──────── The data

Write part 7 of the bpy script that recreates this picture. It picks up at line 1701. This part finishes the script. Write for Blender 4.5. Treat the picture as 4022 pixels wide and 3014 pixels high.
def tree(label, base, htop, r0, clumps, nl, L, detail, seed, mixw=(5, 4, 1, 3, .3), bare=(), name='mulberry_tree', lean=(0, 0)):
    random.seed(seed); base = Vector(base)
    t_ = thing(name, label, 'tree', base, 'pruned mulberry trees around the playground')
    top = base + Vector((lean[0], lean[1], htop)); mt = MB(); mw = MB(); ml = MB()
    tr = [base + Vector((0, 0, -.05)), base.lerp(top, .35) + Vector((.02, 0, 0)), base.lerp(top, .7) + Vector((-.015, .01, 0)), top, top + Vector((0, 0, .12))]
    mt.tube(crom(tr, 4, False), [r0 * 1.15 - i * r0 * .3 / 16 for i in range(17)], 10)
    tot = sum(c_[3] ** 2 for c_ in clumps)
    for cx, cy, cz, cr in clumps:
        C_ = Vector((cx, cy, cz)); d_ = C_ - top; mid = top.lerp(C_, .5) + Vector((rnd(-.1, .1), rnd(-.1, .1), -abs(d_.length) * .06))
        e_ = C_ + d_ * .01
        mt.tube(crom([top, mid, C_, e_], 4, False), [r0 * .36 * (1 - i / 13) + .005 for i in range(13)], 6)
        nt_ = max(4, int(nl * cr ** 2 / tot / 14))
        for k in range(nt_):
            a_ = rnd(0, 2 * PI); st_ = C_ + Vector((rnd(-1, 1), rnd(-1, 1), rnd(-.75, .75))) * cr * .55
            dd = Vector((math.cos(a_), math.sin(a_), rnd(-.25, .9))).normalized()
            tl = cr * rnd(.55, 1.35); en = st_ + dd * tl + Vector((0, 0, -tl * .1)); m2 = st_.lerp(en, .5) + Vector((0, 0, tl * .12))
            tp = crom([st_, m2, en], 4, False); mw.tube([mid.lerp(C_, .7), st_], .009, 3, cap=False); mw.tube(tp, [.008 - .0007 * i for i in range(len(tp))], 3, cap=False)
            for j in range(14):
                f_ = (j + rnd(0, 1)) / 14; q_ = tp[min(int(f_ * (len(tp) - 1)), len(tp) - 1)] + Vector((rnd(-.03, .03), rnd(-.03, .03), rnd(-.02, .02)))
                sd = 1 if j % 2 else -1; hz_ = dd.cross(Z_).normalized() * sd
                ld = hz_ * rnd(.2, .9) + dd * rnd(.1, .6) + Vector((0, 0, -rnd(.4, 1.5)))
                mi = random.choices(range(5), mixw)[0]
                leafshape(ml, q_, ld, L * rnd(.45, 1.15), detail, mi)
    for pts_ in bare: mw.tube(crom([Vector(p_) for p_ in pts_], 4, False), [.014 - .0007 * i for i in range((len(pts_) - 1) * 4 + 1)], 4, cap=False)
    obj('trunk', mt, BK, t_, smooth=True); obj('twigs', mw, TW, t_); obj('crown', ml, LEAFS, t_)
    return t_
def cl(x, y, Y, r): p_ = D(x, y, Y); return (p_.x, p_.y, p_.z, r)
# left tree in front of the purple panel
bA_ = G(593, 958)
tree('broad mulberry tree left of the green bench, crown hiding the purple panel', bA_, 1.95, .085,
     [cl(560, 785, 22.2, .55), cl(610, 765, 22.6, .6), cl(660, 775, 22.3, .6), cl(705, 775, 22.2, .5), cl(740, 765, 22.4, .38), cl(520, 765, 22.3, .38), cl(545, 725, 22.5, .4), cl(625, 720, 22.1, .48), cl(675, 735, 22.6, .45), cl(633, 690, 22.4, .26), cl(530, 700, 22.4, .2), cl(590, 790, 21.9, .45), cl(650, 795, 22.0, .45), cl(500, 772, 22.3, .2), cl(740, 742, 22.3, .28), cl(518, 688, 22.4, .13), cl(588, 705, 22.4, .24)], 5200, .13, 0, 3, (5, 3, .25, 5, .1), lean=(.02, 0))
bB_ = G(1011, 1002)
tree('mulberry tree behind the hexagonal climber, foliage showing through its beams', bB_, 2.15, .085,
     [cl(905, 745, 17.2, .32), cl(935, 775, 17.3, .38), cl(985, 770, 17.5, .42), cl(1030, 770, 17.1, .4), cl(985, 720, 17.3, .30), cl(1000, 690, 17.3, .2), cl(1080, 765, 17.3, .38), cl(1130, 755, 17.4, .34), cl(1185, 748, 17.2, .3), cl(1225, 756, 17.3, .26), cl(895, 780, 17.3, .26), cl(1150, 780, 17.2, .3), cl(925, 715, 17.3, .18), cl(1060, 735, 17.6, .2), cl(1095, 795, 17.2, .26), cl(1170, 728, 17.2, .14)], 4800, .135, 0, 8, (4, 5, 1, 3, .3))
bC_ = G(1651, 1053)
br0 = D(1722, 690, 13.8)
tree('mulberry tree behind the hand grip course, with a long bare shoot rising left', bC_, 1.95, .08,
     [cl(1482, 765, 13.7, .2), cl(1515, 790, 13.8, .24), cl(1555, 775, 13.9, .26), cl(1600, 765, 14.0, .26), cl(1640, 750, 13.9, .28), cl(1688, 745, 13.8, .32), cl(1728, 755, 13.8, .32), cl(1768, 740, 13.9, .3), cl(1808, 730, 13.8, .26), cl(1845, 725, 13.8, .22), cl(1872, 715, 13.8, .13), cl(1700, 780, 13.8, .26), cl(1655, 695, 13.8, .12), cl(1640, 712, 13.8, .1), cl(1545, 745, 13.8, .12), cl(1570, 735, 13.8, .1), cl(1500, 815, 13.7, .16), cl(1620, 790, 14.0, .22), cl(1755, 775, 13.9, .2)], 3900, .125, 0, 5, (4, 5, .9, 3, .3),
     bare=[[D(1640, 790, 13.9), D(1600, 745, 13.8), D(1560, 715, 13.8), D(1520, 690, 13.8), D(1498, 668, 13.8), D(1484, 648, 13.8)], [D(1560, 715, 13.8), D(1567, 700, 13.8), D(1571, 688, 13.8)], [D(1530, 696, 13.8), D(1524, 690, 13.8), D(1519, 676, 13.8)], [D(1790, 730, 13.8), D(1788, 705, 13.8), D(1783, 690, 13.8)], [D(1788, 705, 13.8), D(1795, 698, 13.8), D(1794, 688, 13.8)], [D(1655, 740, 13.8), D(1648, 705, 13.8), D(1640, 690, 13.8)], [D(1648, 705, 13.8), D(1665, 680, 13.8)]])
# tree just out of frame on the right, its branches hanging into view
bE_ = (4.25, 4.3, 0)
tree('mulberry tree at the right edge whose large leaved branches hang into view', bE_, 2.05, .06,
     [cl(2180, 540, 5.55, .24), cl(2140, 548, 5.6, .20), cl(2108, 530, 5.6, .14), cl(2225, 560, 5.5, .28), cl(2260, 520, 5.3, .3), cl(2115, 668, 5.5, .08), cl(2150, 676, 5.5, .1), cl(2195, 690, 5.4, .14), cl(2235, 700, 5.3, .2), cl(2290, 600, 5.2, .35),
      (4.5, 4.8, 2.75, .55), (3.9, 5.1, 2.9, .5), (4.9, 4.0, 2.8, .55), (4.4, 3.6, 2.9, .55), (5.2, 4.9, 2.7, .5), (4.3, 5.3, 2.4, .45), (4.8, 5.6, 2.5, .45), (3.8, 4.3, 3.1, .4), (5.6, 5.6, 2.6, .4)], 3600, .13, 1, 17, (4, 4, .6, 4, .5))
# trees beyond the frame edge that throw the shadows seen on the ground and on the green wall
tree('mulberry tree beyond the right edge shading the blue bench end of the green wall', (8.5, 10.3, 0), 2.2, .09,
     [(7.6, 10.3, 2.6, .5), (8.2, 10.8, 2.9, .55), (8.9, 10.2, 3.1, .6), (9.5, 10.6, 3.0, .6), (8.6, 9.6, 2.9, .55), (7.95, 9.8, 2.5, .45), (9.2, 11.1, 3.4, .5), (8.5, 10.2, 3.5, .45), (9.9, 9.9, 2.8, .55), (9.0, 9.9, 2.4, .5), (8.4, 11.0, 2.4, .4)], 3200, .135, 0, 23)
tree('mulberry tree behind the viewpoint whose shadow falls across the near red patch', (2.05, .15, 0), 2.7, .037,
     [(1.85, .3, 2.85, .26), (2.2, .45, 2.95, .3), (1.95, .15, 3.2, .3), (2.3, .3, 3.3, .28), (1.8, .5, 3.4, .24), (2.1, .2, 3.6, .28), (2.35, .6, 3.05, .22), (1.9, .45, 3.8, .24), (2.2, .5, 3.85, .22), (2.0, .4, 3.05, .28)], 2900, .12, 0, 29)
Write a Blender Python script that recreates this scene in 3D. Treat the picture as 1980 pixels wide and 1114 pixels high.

────────────────

What you have to do: In the records above, locate each line with the word "that". Copy all such lines.

Solution to this task:
Write part 7 of the bpy script that recreates this picture. It picks up at line 1701. This part finishes the script. Write for Blender 4.5. Treat the picture as 4022 pixels wide and 3014 pixels high.
# trees beyond the frame edge that throw the shadows seen on the ground and on the green wall
Write a Blender Python script that recreates this scene in 3D. Treat the picture as 1980 pixels wide and 1114 pixels high.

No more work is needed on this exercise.